Emanuel noted that Chicago’s past as the nation’s transportation center was “written by always being on the cutting edge” and it’s time to write a “blueprint for the future.”

That means questioning whether a bureaucratic structure that includes the CTA, the Chicago Departments of Transportation and Aviation are nimble enough for the modern era, the mayor said.

“The world is changing. The driving factors behind that change is we have density. People want to be able to … navigate that density, which is what I think the scooter is about and dockless bikes and high-speed rail is about,” he said.

“How do we invest in a world that is changing rapidly? And are we structured in a way to handle it? It’s hard to to see around a corner. I don’t know if you guys are gonna be able to do it. But we have to start thinking and asking.”

For years, Emanuel has been accused of tilting the playing field in favor of Uber, whose investors include the mayor’s brother, at the expense of the CTA and a now-decimated taxicab industry.

His decision to raise ride-hailing fees by 15-cents-a-ride this year and another nickel-a-ride next year and ship the proceeds to the CTA was not enough to alleviate those concerns.

The taxicab industry’s City Council allies strongly favor an even higher fee. They want to bolster CTA bus service after a 21 percent decline in ridership since 2012 as riders frustrated by the snail’s pace of bus service switched to ride-hailing.

LaHood, one of Emanuel’s closest friends in politics, refused to say if he favors a higher tax or increased city regulation on the burgeoning ride-hailing industry.

“That’s the purpose of the task force — to try and figure that out,” he said.

LaHood said he hopes to come up both short-term and long-term recommendations.

“There’s gonna be a new mayor. The new mayor is gonna face the same problems Mayor Emanuel is facing. How do we get everything sort of coordinated and working together with an understanding of the different roles of different kinds of transportation?” he said.

“Hopefully, we provide a blueprint for the next mayor, but in the short-term, give Mayor Emanuel a few opportunities to implement a few things.”

LaHood also refused to weigh in on the mayor’s plan to rely on an elusive state transportation bill to find at least some of the $2.3 billion needed to extend the Red Line from its south terminus at 95th Street all the way to 130th.

During Thursday’s meeting, it took more than five minutes for the dozens of participants to introduce themselves.

The meeting began with a statement from Deputy Mayor Bob Rivkin.
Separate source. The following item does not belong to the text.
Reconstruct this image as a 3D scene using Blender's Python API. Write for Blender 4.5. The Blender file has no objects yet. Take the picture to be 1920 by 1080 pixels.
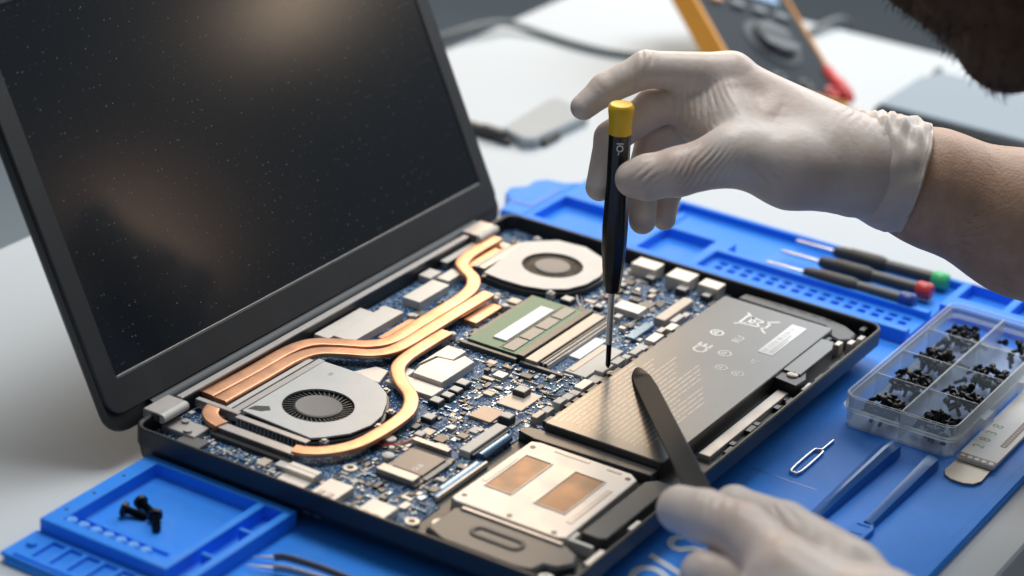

He’s now trying to nail down a contract with visionary billionaire Elon Musk, paving the way for Musk to build an underground transit line to whisk travelers between downtown and O’Hare Airport in 12 minutes.

Last week, Emanuel said he was not worried about either the now-resolved SEC investigation of Musk, or Musk’s self-inflicted wounds or personal behavior.

“I want to make sure the technology works,” he said.

If his successor has other priorities and decides to kill the project?

“Then you’ll just have to get on a train from Washington to Dulles to see what it feels like,” he said then.